A rare image of a fire cloud has been taken over eastern Washington state by scientists aboard NASA's flying laboratory jet, according to NASA Earth Observatory, an online publishing outlet for NASA.

On 8 August 2019, a team of atmospheric scientists observed these clouds as NASA’s DC-8 flying laboratory passed directly through a large pyrocumulonimbus, commonly known as “fire cloud” rising from a wildfire in eastern Washington.

​Using scientific instruments aboard the jet, the researchers sampled gases and matter in the cloud and took temperature, humidity, and windspeed readings.
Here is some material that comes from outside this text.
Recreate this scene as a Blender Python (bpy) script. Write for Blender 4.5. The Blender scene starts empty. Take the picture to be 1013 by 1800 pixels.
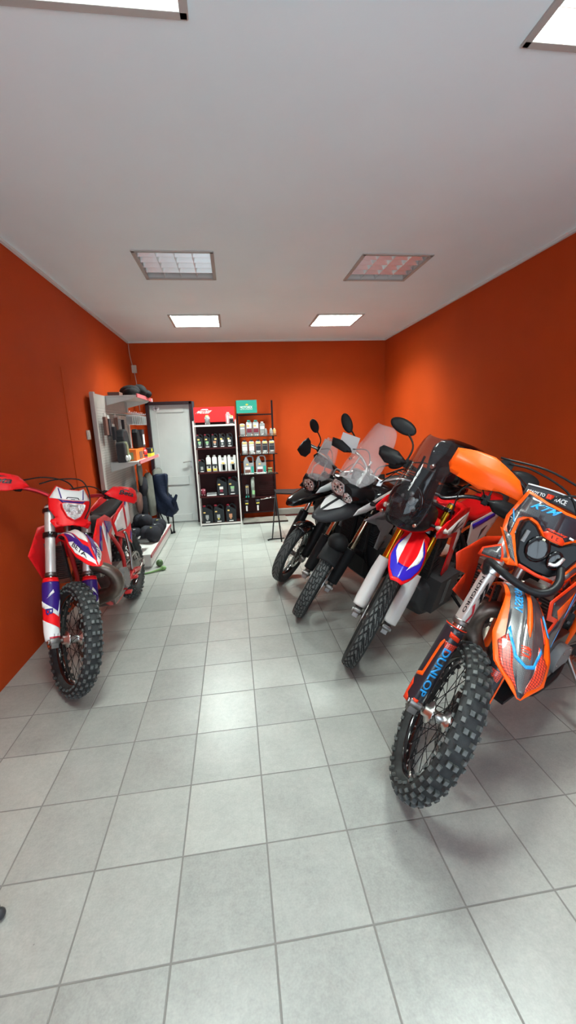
import bpy, bmesh, math, random
from mathutils import Vector, Matrix
random.seed(7)
SC = bpy.context.scene
COL = SC.collection
PI = math.pi
D = math.pi/180

# ------------------------------------------------------------------ camera, world, lights
XL, XR, YB, YF, ZC, CZ = -1.5598, 2.6778, 7.1301, -1.15, 2.9593, 1.5874
TS, TX, TY = 0.32, -0.92746, 0.97837            # floor tile size and origin
F_PX, YAW, PITCH, ROLL = 719.76, 0.1253, 0.2093, -0.0373

def make_camera():
    cy, sy, cp, sp, cr, sr = math.cos(YAW), math.sin(YAW), math.cos(PITCH), math.sin(PITCH), math.cos(ROLL), math.sin(ROLL)
    Fw = Vector((sy*cp, cy*cp, -sp)); R0 = Vector((cy, -sy, 0)); U0 = R0.cross(Fw)
    R = cr*R0+sr*U0; U = -sr*R0+cr*U0
    cd = bpy.data.cameras.new('camera'); co = bpy.data.objects.new('camera', cd); COL.objects.link(co)
    m = Matrix((R, U, -Fw)).transposed().to_4x4(); m.translation = Vector((0, 0, CZ)); co.matrix_world = m
    cd.sensor_fit = 'VERTICAL'; cd.sensor_height = 36; cd.lens = F_PX/1800*36
    cd.clip_start = .02; cd.clip_end = 200
    SC.camera = co
make_camera()

SC.view_settings.view_transform = 'Standard'
SC.view_settings.look = 'None'
SC.view_settings.gamma = 1
SC.view_settings.use_curve_mapping = False
SC.view_settings.exposure = 0.55

W = bpy.data.worlds.new('world'); SC.world = W; W.use_nodes = True
wn = W.node_tree.nodes; wl = W.node_tree.links; wn.clear()
wo = wn.new('ShaderNodeOutputWorld'); wb = wn.new('ShaderNodeBackground')
wb.inputs[0].default_value = (.80, .90, 1.0, 1); wb.inputs[1].default_value = 1.6
wl.new(wb.outputs[0], wo.inputs[0])

LAMP_POWER = 140.0
WINDOW_POWER = 36.0
def area(name, loc, rot, sx, sy, power, col, spread=180):
    l = bpy.data.lights.new(name, 'AREA'); l.shape = 'RECTANGLE'; l.size = sx; l.size_y = sy
    l.energy = power; l.color = col; l.spread = spread*D
    o = bpy.data.objects.new(name, l); COL.objects.link(o); o.location = loc; o.rotation_euler = rot
    return o
# daylight through the shop window behind the camera
area('window_daylight', (0.55, YF-.12, 1.45), (112*D, 0, 0), 3.3, 2.1, WINDOW_POWER, (.66, .86, 1.0))

# ------------------------------------------------------------------ materials
MATS = {}
def mat(name, col, rough=.5, metal=0., coat=0., bump=0., bscale=60, var=0., vscale=8, alpha=None, trans=0., ior=1.45, spec=.5, emit=None, estr=0.):
    if name in MATS: return MATS[name]
    if max(col) < .06 and not coat and not metal: spec = .22
    m = bpy.data.materials.new(name); m.use_nodes = True; N = m.node_tree.nodes; L = m.node_tree.links
    b = N['Principled BSDF']; b.inputs['Base Color'].default_value = (*col, 1)
    b.inputs['Roughness'].default_value = rough; b.inputs['Metallic'].default_value = metal
    b.inputs['Coat Weight'].default_value = coat; b.inputs['Coat Roughness'].default_value = .06
    b.inputs['IOR'].default_value = ior; b.inputs['Transmission Weight'].default_value = trans
    b.inputs['Specular IOR Level'].default_value = spec
    if alpha is not None: b.inputs['Alpha'].default_value = alpha
    if emit: b.inputs['Emission Color'].default_value = (*emit, 1); b.inputs['Emission Strength'].default_value = estr
    if var or bump:
        tc = N.new('ShaderNodeTexCoord')
    if var:
        n = N.new('ShaderNodeTexNoise'); n.inputs['Scale'].default_value = vscale; n.inputs['Detail'].default_value = 5
        L.new(tc.outputs['Object'], n.inputs['Vector'])
        mr = N.new('ShaderNodeMapRange'); mr.inputs[1].default_value = .3; mr.inputs[2].default_value = .7
        mr.inputs[3].default_value = 1-var; mr.inputs[4].default_value = 1+var
        L.new(n.outputs['Fac'], mr.inputs[0])
        hs = N.new('ShaderNodeHueSaturation'); hs.inputs['Color'].default_value = (*col, 1)
        L.new(mr.outputs[0], hs.inputs['Value']); L.new(hs.outputs[0], b.inputs['Base Color'])
    if bump:
        n2 = N.new('ShaderNodeTexNoise'); n2.inputs['Scale'].default_value = bscale; n2.inputs['Detail'].default_value = 4
        L.new(tc.outputs['Object'], n2.inputs['Vector'])
        bp = N.new('ShaderNodeBump'); bp.inputs['Strength'].default_value = bump; bp.inputs['Distance'].default_value = .01
        L.new(n2.outputs['Fac'], bp.inputs['Height']); L.new(bp.outputs[0], b.inputs['Normal'])
    MATS[name] = m; return m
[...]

Joshua Schwarz, a scientist with the National Oceanic and Atmospheric Administration (NOAA) Earth System Research Laboratory in Boulder, Colorado, and one of the leaders of the research, said:

“It’s extremely exciting to have the chance to improve our understanding of how these clouds transport material into the atmosphere, where it can survive for a long time".

The flight was part of a joint NOAA and NASA field campaign called FIREX-AQ, tasked with new research on the clouds to improve weather forecasts and air quality.

“Fire clouds” form when wildfires and agricultural fires unleash enough heat and moisture into the atmosphere to produce storms.
The flight came at a time when wildfires are becoming an increasing threat and is part of an ongoing effort by NASA, NOAA and partner institutions to study the atmospheric effects of wildfires.

"We're also gathering information about how fires spread, where a fire will go next and how to fight it", Schwarz said. "We’re trying to make life better for firefighters and people who suffer from bad air quality".